▼▼▼
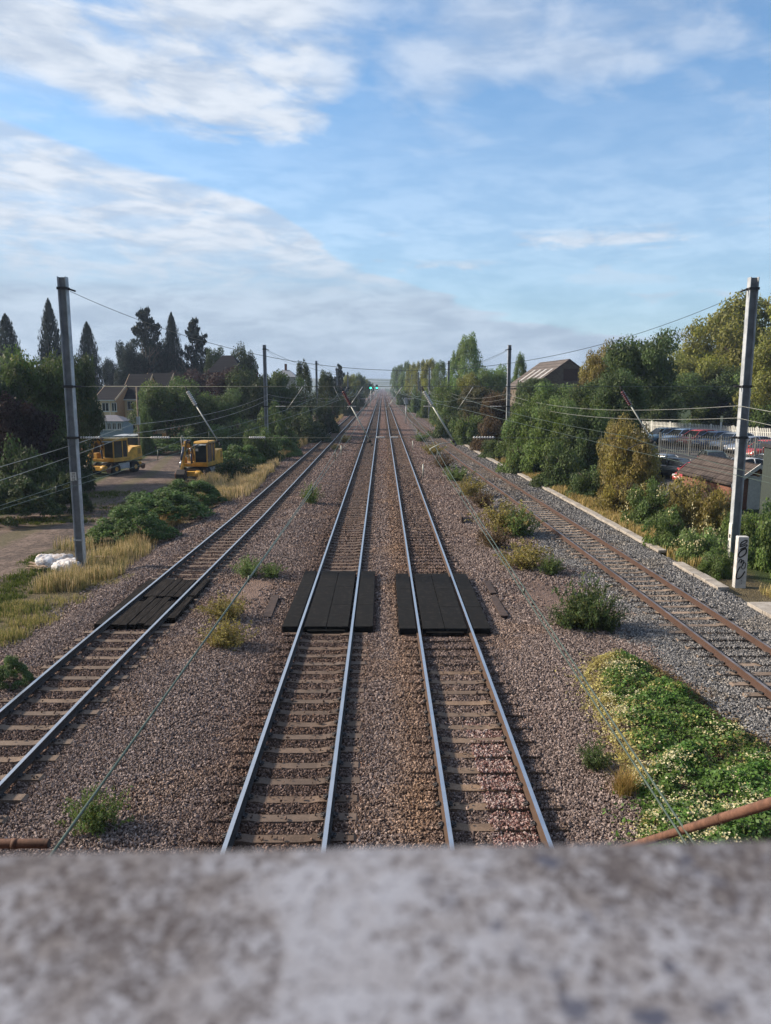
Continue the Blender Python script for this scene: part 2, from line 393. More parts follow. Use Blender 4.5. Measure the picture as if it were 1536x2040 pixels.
def gz(x, y):
    x = np.asarray(x, float); y = np.asarray(y, float)
    z = np.full(np.broadcast(x, y).shape, -.235)
    z = z + .05 * np.exp(-((x - .1) / .8) ** 2) + .06 * np.exp(-((x + 4.6) / 1.1) ** 2) + .07 * np.exp(-((x - 4.6) / 1.1) ** 2)
    z = z - .26 * sm(-x, 9.3, 10.6) - .1 * sm(-x, 13, 22)
    r = x - (T4c(y) - 9.6)
    z = z - .16 * sm(r, 11.7, 12.8)
    z = z + (.75 * sm(y, 44, 53) + .95 * sm(y, 57, 68)) * sm(x, 17, 24) * (1 - sm(y, 180, 260))
    z = z + .02 * fbm(x, y, .9, 1) + .10 * fbm(x, y, .25, 2) * np.clip(sm(-x, 10, 15) + sm(x, 14, 18), 0, 1)
    return z
def gzf(x, y): return float(gz(x, y))
# ------------------------------------------------------------------ ground
def lines(a, segs):
    out = [a]
    for b, st in segs:
        n = max(1, int(round((b - out[-1]) / st))); out += list(np.linspace(out[-1], b, n + 1)[1:])
    return np.array(out)
def grow(a, b, n): return list(np.geomspace(a, b, n))
gx = np.array(sorted([-v for v in grow(26, 7000, 34)] + list(lines(-25.5, [(25.5, .3)])) + grow(26, 7000, 34)))
gy = np.array(list(lines(-80, [(4, 6), (60, .35), (160, 1.2)])) + grow(163, 12000, 70))
GX, GY = np.meshgrid(gx, gy); GZ = gz(GX, GY)
GZ = GZ - .12 * sm(GY, 250, 500)
vx = np.stack([GX, GY, GZ], -1).reshape(-1, 3)
nx, ny = len(gx), len(gy)
idx = np.arange(nx * ny).reshape(ny, nx)
fc = np.stack([idx[:-1, :-1], idx[:-1, 1:], idx[1:, 1:], idx[1:, :-1]], -1).reshape(-1, 4)
GREYC = lambda y: T4c(y)
X, Y = vx[:, 0], vx[:, 1]
wob = .5 * fbm(X, Y, .6, 5)
relr = X - (T4c(Y) - 9.6)
a_ball = sm(X + wob, -11.0, -9.6) * (1 - sm(relr + wob * .4, 12.3, 12.9))
a_grey = sm(relr + wob * .8, 6.9, 7.7) * (1 - .55 * sm(Y, 60, 150))
a_soil = np.maximum(np.exp(-(((X + 4.6) / 1.5) ** 2 + ((Y - 26) / 5.0) ** 2)), np.exp(-(((X - 5.6) / 1.7) ** 2 + ((Y - 25.5) / 4.0) ** 2))) * 1.15 + .35 * np.exp(-((X - 5.0) / 1.2) ** 2) * sm(Y, 28, 40) + .3 * np.exp(-((X + 4.6) / 1.2) ** 2) * sm(Y, 28, 50)
dk = np.zeros_like(X)
for c, w in ((T1c(Y), .85), (T2c(Y), .95), (T3c(Y), .5)): dk = np.maximum(dk, w * np.exp(-(np.abs(X - c) / 1.35) ** 4))
a_dark = dk * (.75 + .25 * np.sin(Y * .21 + X))
a_tan = .8 * np.exp(-((X - .55) / .42) ** 2) * (1 - sm(Y, 40, 80)) + .5 * np.exp(-((X + .1) / .5) ** 2)
a_grass = sm(-X, 12.5, 24) * (1 - sm(-X, 10, 10.1) * 0) + sm(relr, 13, 16)
def m_ground(t):
    g = t.n('ShaderNodeNewGeometry'); P = g.outputs['Position']
    vo = t.n('ShaderNodeTexVoronoi', feature='F1'); vo.inputs['Scale'].default_value = 21; t.put(vo.inputs['Vector'], P)
    sc = t.n('ShaderNodeSeparateColor'); t.t.links.new(vo.outputs['Color'], sc.inputs[0])
    n1 = t.noise(P, .55, 5, .6); n2 = t.noise(P, 4, 6, .65); n3 = t.noise(P, 45, 3, .6)
    stone = t.ramp(sc.outputs[0], [(0, (.035, .026, .024)), (.3, (.095, .068, .061)), (.6, (.18, .13, .117)), (.85, (.27, .20, .183)), (1, (.42, .34, .315))])
    grey = t.ramp(sc.outputs[0], [(0, (.05, .052, .056)), (.4, (.135, .14, .148)), (.8, (.25, .255, .265)), (1, (.38, .385, .39))])
    bal = attr(t, 'ballast'); gr = attr(t, 'grey'); so_ = attr(t, 'soil'); da = attr(t, 'dark'); ta = attr(t, 'tan'); gs = attr(t, 'grass')
    c = t.mix(t.mapr(t.m('ADD', gr, t.m('MULTIPLY', t.m('SUBTRACT', n2, .5), .7)), .35, .65), stone, grey)
    c = t.mix(t.mapr(n1, .35, .7), t.mix(1, c, (.68, .66, .65), 'MULTIPLY'), t.mix(1, c, (1.05, .90, .87), 'MULTIPLY'))
    soil = t.ramp(n2, [(.3, (.15, .105, .085)), (.55, (.24, .17, .14)), (.75, (.30, .225, .19))])
    c = t.mix(t.mapr(t.m('ADD', so_, t.m('MULTIPLY', t.m('SUBTRACT', n2, .5), 1.1)), .5, .85, 0, .85), c, soil)
    c = t.mix(t.m('MULTIPLY', ta, t.mapr(n2, .3, .7, .2, .9)), c, t.mix(1, c, (1.35, 1.12, .78), 'MULTIPLY'))
    c = t.mix(t.m('MULTIPLY', da, t.mapr(n2, .2, .7, 1, .6)), c, t.mix(1, c, (.52, .46, .43), 'MULTIPLY'))
    # outside the ballast: earth, litter and low grass
    earth = t.ramp(t.m('ADD', t.m('MULTIPLY', n2, .6), t.m('MULTIPLY', n3, .4)), [(.3, (.05, .042, .03)), (.5, (.12, .10, .06)), (.62, (.19, .16, .10)), (.75, (.16, .16, .07))])
    green = t.ramp(t.m('ADD', t.m('MULTIPLY', n2, .5), t.m('MULTIPLY', n3, .5)), [(.32, (.018, .03, .012)), (.55, (.05, .075, .025)), (.7, (.13, .13, .05))])
    e = t.mix(t.mapr(t.m('ADD', gs, t.m('SUBTRACT', n1, .5)), .2, .7), earth, green)
    c = t.mix(t.mapr(t.m('ADD', bal, t.m('MULTIPLY', t.m('SUBTRACT', n2, .5), .8)), .3, .6), e, c)
    h = t.m('ADD', t.m('MULTIPLY', vo.outputs['Distance'], -2.2), t.m('MULTIPLY', n3, .25))
    return bsdf(t, c, .92, 0, h, .8, .03, .2)
M_GROUND = mat('ground', m_ground)
me = npmesh('ground', vx, fc, M_GROUND, dict(ballast=('POINT', a_ball), grey=('POINT', a_grey), soil=('POINT', a_soil), dark=('POINT', a_dark), tan=('POINT', a_tan), grass=('POINT', a_grass)), smooth=True)
ground = bpy.data.objects.new('ground', me); COL.objects.link(ground); tag(ground, kind='structure')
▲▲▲
Extract all the data above exactly, excluding every picture.

Continue the Blender Python script for this scene: part 2, from line 393. More parts follow. Use Blender 4.5. Measure the picture as if it were 1536x2040 pixels.
def gz(x, y):
    x = np.asarray(x, float); y = np.asarray(y, float)
    z = np.full(np.broadcast(x, y).shape, -.235)
    z = z + .05 * np.exp(-((x - .1) / .8) ** 2) + .06 * np.exp(-((x + 4.6) / 1.1) ** 2) + .07 * np.exp(-((x - 4.6) / 1.1) ** 2)
    z = z - .26 * sm(-x, 9.3, 10.6) - .1 * sm(-x, 13, 22)
    r = x - (T4c(y) - 9.6)
    z = z - .16 * sm(r, 11.7, 12.8)
    z = z + (.75 * sm(y, 44, 53) + .95 * sm(y, 57, 68)) * sm(x, 17, 24) * (1 - sm(y, 180, 260))
    z = z + .02 * fbm(x, y, .9, 1) + .10 * fbm(x, y, .25, 2) * np.clip(sm(-x, 10, 15) + sm(x, 14, 18), 0, 1)
    return z
def gzf(x, y): return float(gz(x, y))
# ------------------------------------------------------------------ ground
def lines(a, segs):
    out = [a]
    for b, st in segs:
        n = max(1, int(round((b - out[-1]) / st))); out += list(np.linspace(out[-1], b, n + 1)[1:])
    return np.array(out)
def grow(a, b, n): return list(np.geomspace(a, b, n))
gx = np.array(sorted([-v for v in grow(26, 7000, 34)] + list(lines(-25.5, [(25.5, .3)])) + grow(26, 7000, 34)))
gy = np.array(list(lines(-80, [(4, 6), (60, .35), (160, 1.2)])) + grow(163, 12000, 70))
GX, GY = np.meshgrid(gx, gy); GZ = gz(GX, GY)
GZ = GZ - .12 * sm(GY, 250, 500)
vx = np.stack([GX, GY, GZ], -1).reshape(-1, 3)
nx, ny = len(gx), len(gy)
idx = np.arange(nx * ny).reshape(ny, nx)
fc = np.stack([idx[:-1, :-1], idx[:-1, 1:], idx[1:, 1:], idx[1:, :-1]], -1).reshape(-1, 4)
GREYC = lambda y: T4c(y)
X, Y = vx[:, 0], vx[:, 1]
wob = .5 * fbm(X, Y, .6, 5)
relr = X - (T4c(Y) - 9.6)
a_ball = sm(X + wob, -11.0, -9.6) * (1 - sm(relr + wob * .4, 12.3, 12.9))
a_grey = sm(relr + wob * .8, 6.9, 7.7) * (1 - .55 * sm(Y, 60, 150))
a_soil = np.maximum(np.exp(-(((X + 4.6) / 1.5) ** 2 + ((Y - 26) / 5.0) ** 2)), np.exp(-(((X - 5.6) / 1.7) ** 2 + ((Y - 25.5) / 4.0) ** 2))) * 1.15 + .35 * np.exp(-((X - 5.0) / 1.2) ** 2) * sm(Y, 28, 40) + .3 * np.exp(-((X + 4.6) / 1.2) ** 2) * sm(Y, 28, 50)
dk = np.zeros_like(X)
for c, w in ((T1c(Y), .85), (T2c(Y), .95), (T3c(Y), .5)): dk = np.maximum(dk, w * np.exp(-(np.abs(X - c) / 1.35) ** 4))
a_dark = dk * (.75 + .25 * np.sin(Y * .21 + X))
a_tan = .8 * np.exp(-((X - .55) / .42) ** 2) * (1 - sm(Y, 40, 80)) + .5 * np.exp(-((X + .1) / .5) ** 2)
a_grass = sm(-X, 12.5, 24) * (1 - sm(-X, 10, 10.1) * 0) + sm(relr, 13, 16)
def m_ground(t):
    g = t.n('ShaderNodeNewGeometry'); P = g.outputs['Position']
    vo = t.n('ShaderNodeTexVoronoi', feature='F1'); vo.inputs['Scale'].default_value = 21; t.put(vo.inputs['Vector'], P)
    sc = t.n('ShaderNodeSeparateColor'); t.t.links.new(vo.outputs['Color'], sc.inputs[0])
    n1 = t.noise(P, .55, 5, .6); n2 = t.noise(P, 4, 6, .65); n3 = t.noise(P, 45, 3, .6)
    stone = t.ramp(sc.outputs[0], [(0, (.035, .026, .024)), (.3, (.095, .068, .061)), (.6, (.18, .13, .117)), (.85, (.27, .20, .183)), (1, (.42, .34, .315))])
    grey = t.ramp(sc.outputs[0], [(0, (.05, .052, .056)), (.4, (.135, .14, .148)), (.8, (.25, .255, .265)), (1, (.38, .385, .39))])
    bal = attr(t, 'ballast'); gr = attr(t, 'grey'); so_ = attr(t, 'soil'); da = attr(t, 'dark'); ta = attr(t, 'tan'); gs = attr(t, 'grass')
    c = t.mix(t.mapr(t.m('ADD', gr, t.m('MULTIPLY', t.m('SUBTRACT', n2, .5), .7)), .35, .65), stone, grey)
    c = t.mix(t.mapr(n1, .35, .7), t.mix(1, c, (.68, .66, .65), 'MULTIPLY'), t.mix(1, c, (1.05, .90, .87), 'MULTIPLY'))
    soil = t.ramp(n2, [(.3, (.15, .105, .085)), (.55, (.24, .17, .14)), (.75, (.30, .225, .19))])
    c = t.mix(t.mapr(t.m('ADD', so_, t.m('MULTIPLY', t.m('SUBTRACT', n2, .5), 1.1)), .5, .85, 0, .85), c, soil)
    c = t.mix(t.m('MULTIPLY', ta, t.mapr(n2, .3, .7, .2, .9)), c, t.mix(1, c, (1.35, 1.12, .78), 'MULTIPLY'))
    c = t.mix(t.m('MULTIPLY', da, t.mapr(n2, .2, .7, 1, .6)), c, t.mix(1, c, (.52, .46, .43), 'MULTIPLY'))
    # outside the ballast: earth, litter and low grass
    earth = t.ramp(t.m('ADD', t.m('MULTIPLY', n2, .6), t.m('MULTIPLY', n3, .4)), [(.3, (.05, .042, .03)), (.5, (.12, .10, .06)), (.62, (.19, .16, .10)), (.75, (.16, .16, .07))])
    green = t.ramp(t.m('ADD', t.m('MULTIPLY', n2, .5), t.m('MULTIPLY', n3, .5)), [(.32, (.018, .03, .012)), (.55, (.05, .075, .025)), (.7, (.13, .13, .05))])
    e = t.mix(t.mapr(t.m('ADD', gs, t.m('SUBTRACT', n1, .5)), .2, .7), earth, green)
    c = t.mix(t.mapr(t.m('ADD', bal, t.m('MULTIPLY', t.m('SUBTRACT', n2, .5), .8)), .3, .6), e, c)
    h = t.m('ADD', t.m('MULTIPLY', vo.outputs['Distance'], -2.2), t.m('MULTIPLY', n3, .25))
    return bsdf(t, c, .92, 0, h, .8, .03, .2)
M_GROUND = mat('ground', m_ground)
me = npmesh('ground', vx, fc, M_GROUND, dict(ballast=('POINT', a_ball), grey=('POINT', a_grey), soil=('POINT', a_soil), dark=('POINT', a_dark), tan=('POINT', a_tan), grass=('POINT', a_grass)), smooth=True)
ground = bpy.data.objects.new('ground', me); COL.objects.link(ground); tag(ground, kind='structure')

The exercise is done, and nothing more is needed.